#### [Problem details]
Search the entries for the word "this" and pull out each line that has it.

#### [Records excerpted from a collection]
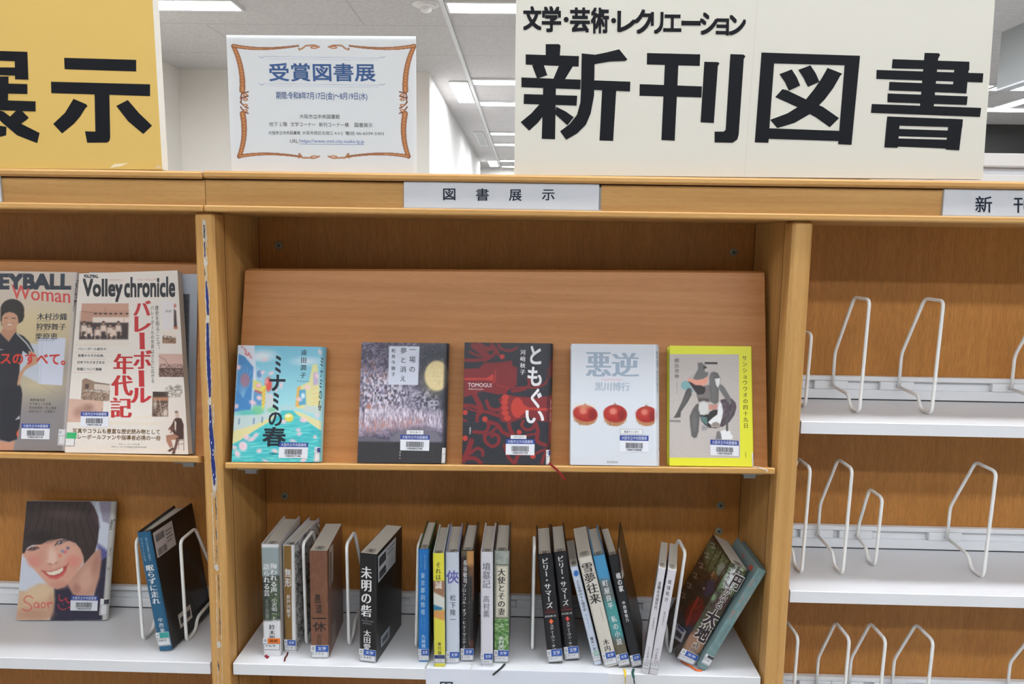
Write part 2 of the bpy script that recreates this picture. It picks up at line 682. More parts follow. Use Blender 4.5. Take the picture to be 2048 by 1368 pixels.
def library_label(root, mp, z, tl, tr, br, bl, n=0, note=None, strip=0.31, name='library_label'):
    """White barcode sticker with a blue heading; corners in zoomed coordinates."""
    tl, tr, br, bl = (np.array(zp(z, p)) for p in (tl, tr, br, bl))

    def q(u, v): return tl * (1 - u) * (1 - v) + tr * u * (1 - v) + br * u * v + bl * (1 - u) * v
    mb = MB()

    def rect(u0, v0, u1, v1, c, e):
        mb.poly([mp(*q(u, v), e) for u, v in ((u0, v0), (u0, v1), (u1, v1), (u1, v0))], c)
    rect(0, 0, 1, 1, (222, 224, 232), 0.0004)
    rect(0.0, 0, 1.0, strip, (46, 66, 146), 0.0005)
    g = lambda u, v, e: mp(*q(u, v), e + 0.0005)
    text(mb, g, '大阪市立中央図書館', (0.06, 0.05), (0.94, 0.05), (0.06, strip - 0.05), (200, 208, 230), 1, wt=0.02)
    r = random.Random(n)
    u = 0.2
    while u < 0.8:
        w = r.choice((0.008, 0.012, 0.018))
        rect(u, strip + 0.13, u + w, 0.78, (50, 46, 52), 0.0006)
        u += w + r.choice((0.008, 0.012))
    text(mb, g, DIG[n % len(DIG)], (0.24, 0.82), (0.76, 0.82), (0.24, 0.93), (60, 60, 70), 1, wt=0.03)
    mb.build(name, M['film'], root, local=True)
    if note:
        s, a, b, c, d = note
        a, b, c, d = (np.array(zp(z, p)) for p in (a, b, c, d))
        nb = MB()
        nb.poly([mp(*p, 0.0004) for p in (a, d, c, b)], (120, 120, 122))
        ce = (a + b + c + d) / 4
        ins = [ce + (p - ce) * np.array((0.97, 0.9)) for p in (a, d, c, b)]
        nb.poly([mp(*p, 0.00045) for p in ins], (222, 224, 226))
        f2 = lambda u, v, e: mp(*(a * (1 - u) * (1 - v) + b * u * (1 - v) + c * u * v + d * (1 - u) * v), e + 0.0004)
        text(nb, f2, s, (0.18, 0.25), (0.82, 0.25), (0.18, 0.75), (60, 60, 70))
        nb.build('note_label', M['film'], root, local=True)


# ---------------------------------------------------------------- books
CREAM = (214, 208, 196)


def faced_book(label, cat, group, o, n, z, tl, tr, br, bl, thick, art, bulge=0.006, spine=True, name='hardcover_book',
               step=1.3, mat='film', texts=(), page_in=0.003, edge=None, rest=None):
    """A book or magazine that shows its front: front plane (o, n), corners of the front board in zoomed coordinates."""
    n = unit(n)
    Pw = [hit(*zp(z, p), o, n) for p in (tl, tr, br, bl)]
    ux = unit(Pw[2] - Pw[3])
    ux = unit(ux - n * np.dot(ux, n))
    uy = np.cross(n, ux)
    base = Pw[3]
    Mx = frame(base, ux, uy, n)
    root = thing(name, label, cat, group=group, M=Mx)
    loc = lambda P: np.array([np.dot(P - base, ux), np.dot(P - base, uy), np.dot(P - base, n)])
    TL, TR, BR, BL = (loc(P) for P in Pw)
    t = thick

    def curve(a, b):
        """Depth below the front plane on the rounded spine."""
        e = BR[0] + (TR[0] - BR[0]) * (b - BR[1]) / (TR[1] - BR[1])
        s = np.clip((a - e) / bulge, 0, 0.999) if bulge else 0
        return -(1 - math.sqrt(1 - s * s)) * t / 2

    def mp(px, py, e=0.0):
        p = loc(hit(px, py, o, n))
        return (p[0], p[1], curve(p[0], p[1]) + e)
    mb = MB()
    bt = 0.0022

    def slab(c0, c1, col):
        mb.prism([(*p[:2], c0) for p in (BL, BR, TR, TL)], [(*p[:2], c1) for p in (BL, BR, TR, TL)], col)
    ec = edge or (200, 198, 194)
    slab(0, -bt, ec)
    slab(-t + bt, -t, ec)
    if spine:
        K = 9
        an = [math.pi * i / (K - 1) for i in range(K)]
        prof = [(bulge * math.sin(a), -t / 2 + t / 2 * math.cos(a)) for a in an]
        inn = [(max(0, bulge * math.sin(a) - 0.0015), -t / 2 + (t / 2 - 0.0012) * math.cos(a)) for a in an]
        ring = prof + inn[::-1]
        mb.prism([(BR[0] + a, BR[1], c) for a, c in ring], [(TR[0] + a, TR[1], c) for a, c in ring], ec)

        def sf(u, v):
            a = u * math.pi * 0.62
            x, c = bulge * np.sin(a), -t / 2 + t / 2 * np.cos(a)
            return np.stack([BR[0] + (TR[0] - BR[0]) * v + x + 0.00012 * np.sin(a), BR[1] + (TR[1] - BR[1]) * v, c + 0.00012 * np.cos(a)], 1)
        hpx = abs(pix(Pw[1])[1] - pix(Pw[2])[1])
        art_grid(mb, sf, 10, int(hpx / step), Mx, art)
    nu = max(4, int((pix(Pw[2])[0] - pix(Pw[3])[0]) / step))
    nv = max(4, int((pix(Pw[2])[1] - pix(Pw[1])[1]) / step))

    def ff(u, v):
        u, v = u[:, None], v[:, None]
        p = BL * (1 - u) * (1 - v) + BR * u * (1 - v) + TR * u * v + TL * (1 - u) * v
        p[:, 2] = 0.00012
        return p
    art_grid(mb, ff, nu, nv, Mx, art)
    for tx in texts:
        s, a, b, c, col = tx[:5]
        kw = dict(tx[5]) if len(tx) > 5 else {}
        zz = kw.pop('z', z)
        text(mb, mp, s, zp(zz, a), zp(zz, b), zp(zz, c), col, **kw)
    mb.build('cover', M[mat], root, local=True)
    pg = MB()
    i = page_in
    pg.prism([(BL[0] + i, BL[1] + i, -bt - .0001), (BR[0] - .0002, BR[1] + i, -bt - .0001), (TR[0] - .0002, TR[1] - i, -bt - .0001), (TL[0] + i, TL[1] - i, -bt - .0001)],
             [(BL[0] + i, BL[1] + i, -t + bt + .0001), (BR[0] - .0002, BR[1] + i, -t + bt + .0001), (TR[0] - .0002, TR[1] - i, -t + bt + .0001), (TL[0] + i, TL[1] - i, -t + bt + .0001)], CREAM)
    pg.build('pages', M['print'], root, local=True)
    if rest is not None:                       # let the lowest bottom corner touch what carries the book
        ro, rn = np.asarray(rest[0], float), unit(rest[1])
        low = min(np.dot(base + ux * p[0] + uy * p[1] + n * c - ro, rn) for p in (BL, BR) for c in (0.0, -t))
        dd = uy * ((0.0008 - low) / np.dot(uy, rn))
        root.matrix_world = Matrix.Translation(Vector(dd)) @ root.matrix_world
    return root, mp, dict(TL=TL, TR=TR, BR=BR, BL=BL, t=t, bulge=bulge)


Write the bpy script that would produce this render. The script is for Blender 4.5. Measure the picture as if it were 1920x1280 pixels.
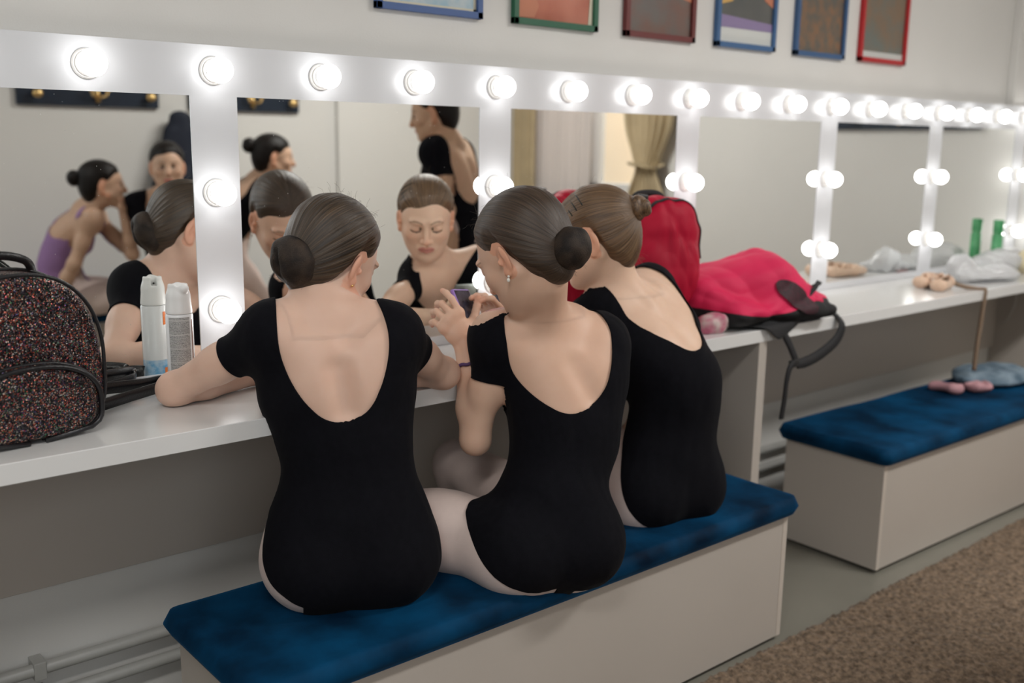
import bpy, bmesh, math, random
import numpy as np
from mathutils import Vector, Matrix
for _o in list(bpy.data.objects): bpy.data.objects.remove(_o, do_unlink=True)
SC = bpy.context.scene
COL = SC.collection
rng = np.random.default_rng(7)
random.seed(7)
R = math.radians
# ---------------------------------------------------------------- camera
cd = bpy.data.cameras.new('camera'); cam = bpy.data.objects.new('camera', cd); COL.objects.link(cam)
cd.sensor_width = 36; cd.lens = 35.447; cd.clip_start = .02
_y, _p, _r = R(40.3325), R(-11.2176), R(.8434)
_fw = Vector((math.sin(_y)*math.cos(_p), math.cos(_y)*math.cos(_p), math.sin(_p)))
_rt = Vector((math.cos(_y), -math.sin(_y), 0)); _up = _rt.cross(_fw)
_r2 = _rt*math.cos(_r)+_up*math.sin(_r); _u2 = _up*math.cos(_r)-_rt*math.sin(_r)
_M = Matrix((_r2, _u2, -_fw)).transposed().to_4x4(); _M.translation = (0, -2.02815, 1.26022)
cam.matrix_world = _M
cd.dof.use_dof = True; cd.dof.focus_distance = 1.92; cd.dof.aperture_fstop = 2.4
SC.camera = cam
# ---------------------------------------------------------------- world, daylight, exposure
SC.view_settings.view_transform = 'Standard'; SC.view_settings.look = 'None'
SC.view_settings.gamma = 1; SC.view_settings.use_curve_mapping = False
SC.view_settings.exposure = 0.13
W = bpy.data.worlds.new('world'); SC.world = W; W.use_nodes = True
W.node_tree.nodes['Background'].inputs[0].default_value = (.78, .88, 1, 1)
W.node_tree.nodes['Background'].inputs[1].default_value = 1.0
def area(name, loc, target, sx, sy, power, col):
    l = bpy.data.lights.new(name, 'AREA'); l.shape = 'RECTANGLE'; l.size = sx; l.size_y = sy; l.energy = power; l.color = col
    o = bpy.data.objects.new(name, l); COL.objects.link(o); o.location = loc
    o.rotation_euler = (Vector(target)-Vector(loc)).to_track_quat('-Z', 'Y').to_euler(); return o
XL, XR, YB, YF, ZC = -2.2, 4.72, -3.45, .05, 2.65      # room shell: left, right, back (behind camera), mirror wall, ceiling
area('window_daylight', (-.3, YB-.25, 1.65), (-.3, 0, 1.2), 2.3, 1.5, 12, (1, .965, .92))      # fill through an added, unseen window behind the camera
area('window_daylight', (XR+.5, -2.75, 2.35), (2.8, -.8, .5), 1.3, .7, 60, (.98, .97, .95))    # daylight outside the side window
for _x, _e in ((-.5, 27), (3.1, 46)): area('added_ceiling_fill', (_x, -2.0, ZC-.06), (_x, -1.95, 0), 1.2, .3, _e, (1, .975, .94))            # two added ceiling lights, unseen, brightening backs and walls from above
BULB = 7
# ---------------------------------------------------------------- materials
MATS = {}
def newmat(name):
    m = bpy.data.materials.new(name); m.use_nodes = True; MATS[name] = m
    nt = m.node_tree; return m, nt, nt.nodes['Principled BSDF']
def rgba(c): return (c[0], c[1], c[2], 1)
def pm(name, col, rough=.5, metal=0, var=0, scale=8, bump=0, bscale=60, col2=None, sheen=0, coat=0, spec=.5, trans=0, detail=3):
    m, nt, b = newmat(name)
    b.inputs['Roughness'].default_value = rough; b.inputs['Metallic'].default_value = metal
    b.inputs['Specular IOR Level'].default_value = spec
    if sheen: b.inputs['Sheen Weight'].default_value = sheen; b.inputs['Sheen Roughness'].default_value = .4
    if coat: b.inputs['Coat Weight'].default_value = coat; b.inputs['Coat Roughness'].default_value = .08
    if trans: b.inputs['Transmission Weight'].default_value = trans
    N, L = nt.nodes, nt.links
    tc = N.new('ShaderNodeTexCoord')
    if col2 is None: col2 = tuple(x*(1-var) for x in col)
    if var or col2 != col:
        n = N.new('ShaderNodeTexNoise'); n.inputs['Scale'].default_value = scale; n.inputs['Detail'].default_value = detail
        L.new(tc.outputs['Object'], n.inputs['Vector'])
        r = N.new('ShaderNodeValToRGB'); r.color_ramp.elements[0].color = rgba(col2); r.color_ramp.elements[1].color = rgba(col)
        r.color_ramp.elements[0].position = .35; r.color_ramp.elements[1].position = .65
        L.new(n.outputs[0], r.inputs[0]); L.new(r.outputs[0], b.inputs['Base Color'])
    else: b.inputs['Base Color'].default_value = rgba(col)
    if bump:
        n2 = N.new('ShaderNodeTexNoise'); n2.inputs['Scale'].default_value = bscale; n2.inputs['Detail'].default_value = 4
        L.new(tc.outputs['Object'], n2.inputs['Vector'])
        bp = N.new('ShaderNodeBump'); bp.inputs['Strength'].default_value = bump; bp.inputs['Distance'].default_value = .002
        L.new(n2.outputs[0], bp.inputs['Height']); L.new(bp.outputs[0], b.inputs['Normal'])
    return m
def attr_node(nt, name):
    a = nt.nodes.new('ShaderNodeAttribute'); a.attribute_name = name; return a
WALLM = pm('wall_paint', (.68, .67, .645), .75, var=.03, scale=2, bump=.25, bscale=220)
CEILM = pm('ceiling_paint', (.75, .74, .72), .8, bump=.1)
LAM = pm('white_laminate', (.74, .74, .735), .22, var=.015, scale=3, coat=.25)
LAMF = pm('frame_laminate', (.655, .665, .69), .2, var=.01, scale=3)
LAMB = pm('bench_laminate', (.50, .455, .41), .38, var=.03, scale=3)
EDGE = pm('edge_band', (.58, .52, .46), .5)
MIR, _nt, _b = newmat('mirror_glass')
_b.inputs['Base Color'].default_value = (.93, .94, .92, 1); _b.inputs['Metallic'].default_value = 1; _b.inputs['Roughness'].default_value = .006
# a few dust specks on the mirror
_v = _nt.nodes.new('ShaderNodeTexVoronoi'); _v.inputs['Scale'].default_value = 70
_tc = _nt.nodes.new('ShaderNodeTexCoord'); _nt.links.new(_tc.outputs['Object'], _v.inputs['Vector'])
_rp = _nt.nodes.new('ShaderNodeValToRGB'); _rp.color_ramp.elements[0].position = .035; _rp.color_ramp.elements[1].position = .05
_rp.color_ramp.elements[0].color = (.5, .5, .5, 1); _rp.color_ramp.elements[1].color = (.006, .006, .006, 1)
_nt.links.new(_v.outputs['Distance'], _rp.inputs[0]); _nt.links.new(_rp.outputs[0], _b.inputs['Roughness'])
GLOW, _nt, _b = newmat('lit_opal_glass')
_b.inputs['Base Color'].default_value = (.9, .9, .9, 1); _b.inputs['Emission Color'].default_value = (1, .985, .965, 1); _b.inputs['Emission Strength'].default_value = BULB
SOCK = pm('socket_plastic', (.72, .71, .69), .35)
FLOORM = pm('floor_vinyl', (.23, .22, .185), .32, var=.12, scale=3, bump=.05, bscale=30)
RUGM = pm('rug_pile', (.25, .18, .125), .95, col2=(.10, .072, .05), scale=70, detail=5, spec=.1, sheen=.2)
VELV = pm('blue_velvet', (.0018, .050, .125), .7, col2=(.0005, .006, .018), scale=6, detail=6, bump=.5, bscale=24, sheen=.0, spec=.08)
_b = VELV.node_tree.nodes['Principled BSDF']; _b.inputs['Sheen Weight'].default_value = .18; _b.inputs['Sheen Tint'].default_value = (.01, .30, .75, 1); _b.inputs['Sheen Roughness'].default_value = .45
PIPEM = pm('painted_pipe', (.42, .42, .40), .4, var=.08, scale=20)
COTTON = pm('black_cotton', (.0055, .0055, .008), .85, var=.2, scale=90, bump=.3, bscale=700, sheen=.02, spec=.08)
LILAC = pm('lilac_cotton', (.30, .17, .36), .85, bump=.2, bscale=500)
TIGHT = pm('pale_tights', (.74, .60, .55), .7, var=.06, scale=30, bump=.1, bscale=900, sheen=.15)
BLACKP = pm('black_plastic', (.012, .012, .013), .35)
BLACKF = pm('black_webbing', (.010, .010, .012), .75, bump=.6, bscale=500)
LEATH = pm('black_leather', (.010, .010, .012), .3, bump=.3, bscale=300)
PINK = pm('pink_nylon', (.72, .022, .10), .6, var=.12, scale=5, bump=.25, bscale=400, sheen=.05, spec=.25)
PINKD = pm('crimson_nylon', (.46, .004, .032), .55, var=.2, scale=6, bump=.25, bscale=400, sheen=.0, spec=.2)
GOLD = pm('gold_metal', (.75, .50, .2), .3, metal=1)
PEARL = pm('pearl', (.85, .82, .76), .2, coat=.5)
GOLDP = pm('gold_print', (.42, .27, .04), .5)
PURP = pm('purple_case', (.30, .17, .52), .4)
HNET = pm('hair_net', (.045, .030, .021), .6, col2=(.010, .007, .006), scale=38, detail=6, bump=.8, bscale=420, spec=.3)
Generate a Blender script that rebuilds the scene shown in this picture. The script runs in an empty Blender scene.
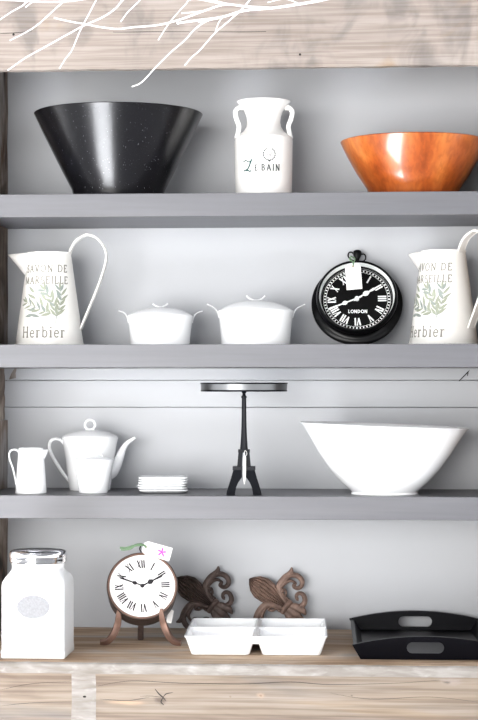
import bpy, bmesh, math, random
from mathutils import Vector, Matrix
random.seed(7)
PI = math.pi
C = bpy.context.scene.collection
SC = bpy.context.scene

# ------------------------------------------------------------------ camera
EYE = 1.45
YAW = math.radians(4.0)
F = 1900.0
DIST = 3.8
FW = Vector((-math.sin(YAW), math.cos(YAW), 0))
RT = Vector((math.cos(YAW), math.sin(YAW), 0))
CAM = -DIST * FW + Vector((0, 0, EYE))
HOR = 385.0
cd = bpy.data.cameras.new('camera')
cam = bpy.data.objects.new('camera', cd)
C.objects.link(cam)
cam.location = CAM
cam.rotation_euler = (PI / 2, 0, YAW)
cd.sensor_fit = 'VERTICAL'
cd.sensor_height = 36.0
cd.lens = F * 36.0 / 720.0
cd.shift_y = (HOR - 360.0) / 720.0
cd.clip_end = 100
SC.camera = cam

# ------------------------------------------------------------------ light and exposure
w = bpy.data.worlds.new('world')
SC.world = w
w.use_nodes = True
w.node_tree.nodes['Background'].inputs[0].default_value = (0.97, 0.98, 1.0, 1)
w.node_tree.nodes['Background'].inputs[1].default_value = 2.1


def area(name, loc, target, sx, sy, energy, col=(1, 1, 1)):
    l = bpy.data.lights.new(name, 'AREA')
    l.shape = 'RECTANGLE'
    l.size, l.size_y, l.energy, l.color = sx, sy, energy, col
    o = bpy.data.objects.new(name, l)
    C.objects.link(o)
    o.location = loc
    d = Vector(target) - Vector(loc)
    o.rotation_euler = d.to_track_quat('-Z', 'Y').to_euler()
    return o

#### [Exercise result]
Write part 2 of the bpy script that recreates this picture. It picks up at line 682. More parts follow. Use Blender 4.5. Take the picture to be 2048 by 1368 pixels.
Write the bpy script that would produce this render. The script is for Blender 4.5. Measure the picture as if it were 1920x1280 pixels.
Generate a Blender script that rebuilds the scene shown in this picture. The script runs in an empty Blender scene.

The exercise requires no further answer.